[TASK DESCRIPTION]: Reproduce, word for word, every line from the first one down to the line containing "bm = bmesh.new(); box(bm, (xx, .012, DZ", and nothing else.

[EXTRACTED RECORDS]:
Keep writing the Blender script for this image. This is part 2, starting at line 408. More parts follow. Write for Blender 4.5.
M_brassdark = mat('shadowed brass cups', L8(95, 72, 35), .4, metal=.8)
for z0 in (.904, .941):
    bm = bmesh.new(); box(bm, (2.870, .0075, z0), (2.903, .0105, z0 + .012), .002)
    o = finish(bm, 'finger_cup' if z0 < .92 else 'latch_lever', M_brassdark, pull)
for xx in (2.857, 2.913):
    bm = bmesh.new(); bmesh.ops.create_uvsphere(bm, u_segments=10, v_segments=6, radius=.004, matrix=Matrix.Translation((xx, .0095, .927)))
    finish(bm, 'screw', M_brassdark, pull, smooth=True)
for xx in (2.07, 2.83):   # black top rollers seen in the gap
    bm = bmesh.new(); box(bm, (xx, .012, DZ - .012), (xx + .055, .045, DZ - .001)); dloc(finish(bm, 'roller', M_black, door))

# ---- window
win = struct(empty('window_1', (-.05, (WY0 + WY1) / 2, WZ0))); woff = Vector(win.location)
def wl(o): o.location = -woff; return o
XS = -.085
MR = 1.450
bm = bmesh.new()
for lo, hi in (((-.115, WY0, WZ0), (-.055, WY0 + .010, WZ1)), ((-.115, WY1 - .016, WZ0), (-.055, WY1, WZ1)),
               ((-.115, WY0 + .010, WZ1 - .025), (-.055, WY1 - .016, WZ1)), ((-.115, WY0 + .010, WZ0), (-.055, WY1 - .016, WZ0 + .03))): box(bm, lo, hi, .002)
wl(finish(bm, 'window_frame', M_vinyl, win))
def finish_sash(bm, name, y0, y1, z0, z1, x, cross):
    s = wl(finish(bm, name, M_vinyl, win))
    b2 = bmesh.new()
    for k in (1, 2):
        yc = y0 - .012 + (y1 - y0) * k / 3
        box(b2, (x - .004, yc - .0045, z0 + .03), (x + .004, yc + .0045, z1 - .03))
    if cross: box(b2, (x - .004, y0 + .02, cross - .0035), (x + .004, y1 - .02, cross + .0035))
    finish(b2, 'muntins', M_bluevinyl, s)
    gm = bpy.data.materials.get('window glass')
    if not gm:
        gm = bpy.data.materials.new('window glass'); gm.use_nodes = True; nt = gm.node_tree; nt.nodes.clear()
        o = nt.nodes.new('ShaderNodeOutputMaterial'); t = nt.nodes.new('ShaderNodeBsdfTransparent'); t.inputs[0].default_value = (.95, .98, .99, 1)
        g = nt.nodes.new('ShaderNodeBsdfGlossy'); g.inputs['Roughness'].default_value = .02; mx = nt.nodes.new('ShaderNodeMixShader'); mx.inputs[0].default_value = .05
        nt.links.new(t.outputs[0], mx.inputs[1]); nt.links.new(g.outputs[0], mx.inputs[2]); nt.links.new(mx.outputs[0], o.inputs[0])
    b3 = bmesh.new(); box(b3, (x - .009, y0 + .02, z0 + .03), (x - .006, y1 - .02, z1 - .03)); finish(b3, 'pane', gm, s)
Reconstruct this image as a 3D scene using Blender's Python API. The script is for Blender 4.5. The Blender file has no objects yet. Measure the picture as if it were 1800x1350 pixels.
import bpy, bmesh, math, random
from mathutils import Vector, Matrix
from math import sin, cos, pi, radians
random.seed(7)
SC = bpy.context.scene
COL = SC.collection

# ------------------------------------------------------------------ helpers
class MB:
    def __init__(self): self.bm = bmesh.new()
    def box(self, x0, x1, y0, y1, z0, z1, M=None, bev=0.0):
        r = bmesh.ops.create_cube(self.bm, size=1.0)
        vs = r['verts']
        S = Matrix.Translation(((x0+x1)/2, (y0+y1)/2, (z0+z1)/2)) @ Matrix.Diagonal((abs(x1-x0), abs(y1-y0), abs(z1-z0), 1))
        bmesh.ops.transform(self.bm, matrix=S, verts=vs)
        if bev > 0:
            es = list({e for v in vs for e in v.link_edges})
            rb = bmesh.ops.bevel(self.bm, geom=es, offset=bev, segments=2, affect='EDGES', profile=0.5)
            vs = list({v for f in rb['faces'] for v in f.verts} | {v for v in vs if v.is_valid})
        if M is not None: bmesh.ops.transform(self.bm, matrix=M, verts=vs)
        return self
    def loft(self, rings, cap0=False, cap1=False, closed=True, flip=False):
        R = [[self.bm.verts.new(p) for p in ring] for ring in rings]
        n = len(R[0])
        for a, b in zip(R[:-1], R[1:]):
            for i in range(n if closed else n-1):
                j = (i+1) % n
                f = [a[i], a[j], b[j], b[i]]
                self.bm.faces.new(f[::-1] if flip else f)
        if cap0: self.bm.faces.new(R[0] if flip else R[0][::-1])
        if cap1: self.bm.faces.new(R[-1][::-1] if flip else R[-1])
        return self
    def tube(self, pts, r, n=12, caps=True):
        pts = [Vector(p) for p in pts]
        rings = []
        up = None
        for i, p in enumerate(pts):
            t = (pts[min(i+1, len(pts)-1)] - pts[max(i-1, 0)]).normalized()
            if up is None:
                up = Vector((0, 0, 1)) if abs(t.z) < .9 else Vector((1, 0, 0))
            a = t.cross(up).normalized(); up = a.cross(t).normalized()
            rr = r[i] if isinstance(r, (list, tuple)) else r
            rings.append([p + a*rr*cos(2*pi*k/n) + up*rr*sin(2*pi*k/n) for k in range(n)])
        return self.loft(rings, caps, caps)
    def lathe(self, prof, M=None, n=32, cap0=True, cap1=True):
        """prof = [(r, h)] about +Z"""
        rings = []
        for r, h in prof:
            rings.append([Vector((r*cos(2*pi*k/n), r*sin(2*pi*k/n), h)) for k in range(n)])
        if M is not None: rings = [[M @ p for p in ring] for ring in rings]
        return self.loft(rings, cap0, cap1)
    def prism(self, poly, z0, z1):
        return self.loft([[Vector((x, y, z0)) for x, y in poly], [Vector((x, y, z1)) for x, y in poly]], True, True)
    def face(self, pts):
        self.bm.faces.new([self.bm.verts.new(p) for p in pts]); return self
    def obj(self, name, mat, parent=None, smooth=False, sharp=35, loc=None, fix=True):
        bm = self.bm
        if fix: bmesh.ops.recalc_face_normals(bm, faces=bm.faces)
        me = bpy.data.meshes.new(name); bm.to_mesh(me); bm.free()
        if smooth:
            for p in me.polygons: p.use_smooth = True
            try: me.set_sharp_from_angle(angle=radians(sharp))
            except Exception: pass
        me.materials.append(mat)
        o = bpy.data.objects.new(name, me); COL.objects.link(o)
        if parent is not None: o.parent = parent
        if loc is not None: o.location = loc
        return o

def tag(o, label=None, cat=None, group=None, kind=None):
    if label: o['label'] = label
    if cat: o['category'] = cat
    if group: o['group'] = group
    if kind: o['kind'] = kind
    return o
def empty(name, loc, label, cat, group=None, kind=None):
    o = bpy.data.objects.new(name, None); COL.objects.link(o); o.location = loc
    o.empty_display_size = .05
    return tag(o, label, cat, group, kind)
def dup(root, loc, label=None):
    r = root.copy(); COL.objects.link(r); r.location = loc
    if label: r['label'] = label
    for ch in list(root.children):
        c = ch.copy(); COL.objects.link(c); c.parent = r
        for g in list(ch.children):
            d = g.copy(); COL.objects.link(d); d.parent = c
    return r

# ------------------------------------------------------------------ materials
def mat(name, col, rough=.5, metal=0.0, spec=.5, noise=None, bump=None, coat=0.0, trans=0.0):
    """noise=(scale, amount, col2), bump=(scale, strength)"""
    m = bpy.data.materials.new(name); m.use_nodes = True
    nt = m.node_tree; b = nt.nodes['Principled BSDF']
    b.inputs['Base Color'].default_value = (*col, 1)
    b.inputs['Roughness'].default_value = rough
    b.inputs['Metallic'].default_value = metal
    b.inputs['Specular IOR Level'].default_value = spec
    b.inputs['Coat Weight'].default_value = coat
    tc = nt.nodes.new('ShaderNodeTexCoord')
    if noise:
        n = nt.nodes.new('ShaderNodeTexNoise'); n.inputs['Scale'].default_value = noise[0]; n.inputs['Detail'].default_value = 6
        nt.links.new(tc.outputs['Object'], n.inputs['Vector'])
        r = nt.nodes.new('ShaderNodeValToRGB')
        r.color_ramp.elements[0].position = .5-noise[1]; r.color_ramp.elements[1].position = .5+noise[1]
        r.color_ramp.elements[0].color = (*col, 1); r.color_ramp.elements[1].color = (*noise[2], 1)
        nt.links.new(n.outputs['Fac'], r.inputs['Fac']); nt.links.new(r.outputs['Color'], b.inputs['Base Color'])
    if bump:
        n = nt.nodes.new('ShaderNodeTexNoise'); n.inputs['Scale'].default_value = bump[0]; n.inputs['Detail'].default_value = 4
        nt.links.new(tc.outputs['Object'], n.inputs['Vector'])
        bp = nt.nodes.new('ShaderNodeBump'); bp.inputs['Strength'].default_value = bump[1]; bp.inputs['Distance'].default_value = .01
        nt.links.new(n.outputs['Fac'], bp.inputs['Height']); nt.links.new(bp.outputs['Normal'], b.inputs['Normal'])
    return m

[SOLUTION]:
Keep writing the Blender script for this image. This is part 2, starting at line 408. More parts follow. Write for Blender 4.5.
M_brassdark = mat('shadowed brass cups', L8(95, 72, 35), .4, metal=.8)
for z0 in (.904, .941):
    bm = bmesh.new(); box(bm, (2.870, .0075, z0), (2.903, .0105, z0 + .012), .002)
    o = finish(bm, 'finger_cup' if z0 < .92 else 'latch_lever', M_brassdark, pull)
for xx in (2.857, 2.913):
    bm = bmesh.new(); bmesh.ops.create_uvsphere(bm, u_segments=10, v_segments=6, radius=.004, matrix=Matrix.Translation((xx, .0095, .927)))
    finish(bm, 'screw', M_brassdark, pull, smooth=True)
for xx in (2.07, 2.83):   # black top rollers seen in the gap
    bm = bmesh.new(); box(bm, (xx, .012, DZ - .012), (xx + .055, .045, DZ - .001)); dloc(finish(bm, 'roller', M_black, door))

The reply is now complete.